Poi, la scelta dell’edicola, e del prezzo non solo economico (sei volte in meno di quello del libro cartonato) ma calibratissimo: 350 lire, lo stesso del biglietto del cinema. E ovviamente la scelta accuratissima dei titoli, pescati da un catalogo poderoso, classici ma rivampati molto spesso da una recente versione cinematografica (fu il caso di Scandalo al sole di Sloan Wilson, record di vendite del primo anno, ma anche de Il nostro agente all’Avana di Graham Greene, Il ponte sul fiume Kwai di Pierre Boulle, Jules e Jim di Henri-Pierre Roché). E infine, l’omogeneità, la cadenza e la riconoscibilità che titillavano la tendenza al collezionismo (posso confermare per ricordo familiare: «Bisogna comprali tutti…»). Gli altri editori, presi in contropiede, s’affannarono a lanciare collane concorrenti, ne uscirono una quindicina nel medesimo 1965. Il libro si reinventava ormai come un oggetto di largo consumo.
Tutto questo non piacque molto ai venerati maestri della cultura italiana. Per un Parise che si preoccupava del calo percentuale dei diritti d’autore per colpa del basso prezzo di copertina c’era un Bigiaretti timoroso che «a un libro economico corrispondano autori artificiosi», o un Moravia dubbioso che il tascabile «snaturi il libro» trascinandolo verso la superficialità del rotocalco. Ma dovettero arrendersi all’evidenza: l’Ulisse di Joyce vendette decine di migliaia di copie, e negli Oscar uscirono anche i grandi poeti, spesso in edizioni antologiche prima inesistenti.

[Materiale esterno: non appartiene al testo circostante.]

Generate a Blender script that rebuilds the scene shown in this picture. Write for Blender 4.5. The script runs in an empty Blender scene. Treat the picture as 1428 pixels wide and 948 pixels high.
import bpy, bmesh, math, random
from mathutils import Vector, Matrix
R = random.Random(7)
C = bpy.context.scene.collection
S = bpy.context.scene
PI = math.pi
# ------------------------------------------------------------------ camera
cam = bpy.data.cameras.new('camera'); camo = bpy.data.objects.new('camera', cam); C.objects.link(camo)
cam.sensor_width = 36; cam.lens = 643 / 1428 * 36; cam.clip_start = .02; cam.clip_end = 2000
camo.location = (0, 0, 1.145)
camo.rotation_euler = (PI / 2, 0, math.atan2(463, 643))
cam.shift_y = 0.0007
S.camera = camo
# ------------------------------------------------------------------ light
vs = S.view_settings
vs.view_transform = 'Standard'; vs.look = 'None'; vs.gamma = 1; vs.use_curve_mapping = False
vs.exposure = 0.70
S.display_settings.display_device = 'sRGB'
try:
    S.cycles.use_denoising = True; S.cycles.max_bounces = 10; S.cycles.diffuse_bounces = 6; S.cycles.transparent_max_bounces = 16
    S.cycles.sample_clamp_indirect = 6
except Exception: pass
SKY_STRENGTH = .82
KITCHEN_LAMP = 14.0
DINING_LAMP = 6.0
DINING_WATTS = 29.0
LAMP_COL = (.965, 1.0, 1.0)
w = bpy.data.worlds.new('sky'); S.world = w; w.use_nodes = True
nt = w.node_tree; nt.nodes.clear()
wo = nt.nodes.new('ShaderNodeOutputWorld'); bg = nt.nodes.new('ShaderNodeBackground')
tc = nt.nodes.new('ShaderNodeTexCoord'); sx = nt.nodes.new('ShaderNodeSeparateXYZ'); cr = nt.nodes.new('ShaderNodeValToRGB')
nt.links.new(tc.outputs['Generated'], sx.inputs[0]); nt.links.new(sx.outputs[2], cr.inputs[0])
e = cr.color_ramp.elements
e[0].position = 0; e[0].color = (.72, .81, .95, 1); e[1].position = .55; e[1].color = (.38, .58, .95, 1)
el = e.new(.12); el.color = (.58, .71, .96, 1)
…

Lentamente, va detto, le vendite non furono più così travolgenti, gli Oscar si normalizzarono, tornarono in libreria, si articolarono in generi e sottocollane. Oggi gli Oscar sono una corazzata che naviga in mezzo alla flotta dell’editoria mainstream in acque agitate da molte tempeste. Ma questo anniversario ci ricorda un tempo in cui il libro volle e seppe tornare almeno per un po’ ad essere, come ai tempi di Gutenberg, un medium dirompente e aggressivo.
L’iniziativa – In occasione del compleanno degli Oscar, Mondadori pubblica in una nuova edizione il primo storico titolo della collana, Addio alle armi di Ernest Hemingway (traduzione di Silvia Pareschi, pagg. 336, euro 15,50). Seguiranno in questo mese altri nove titoli in cofanetto speciale: da Assassinio sull’Orient Express di Agatha Christie a La campana di vetro di Sylvia Plath. Gli Oscar saranno festeggiati al Salone del Libro di Torino dove il 18 maggio alle 10.45 in Sala Granata saranno presenti: Daria Bignardi, Stefano Bollani, Teresa Ciabatti, Paolo Nori, Alessandro Piperno. Ognuno, lettori compresi, è invitato a portare il proprio Oscar preferito. Il 15 novembre festa anche a BookCity Milano.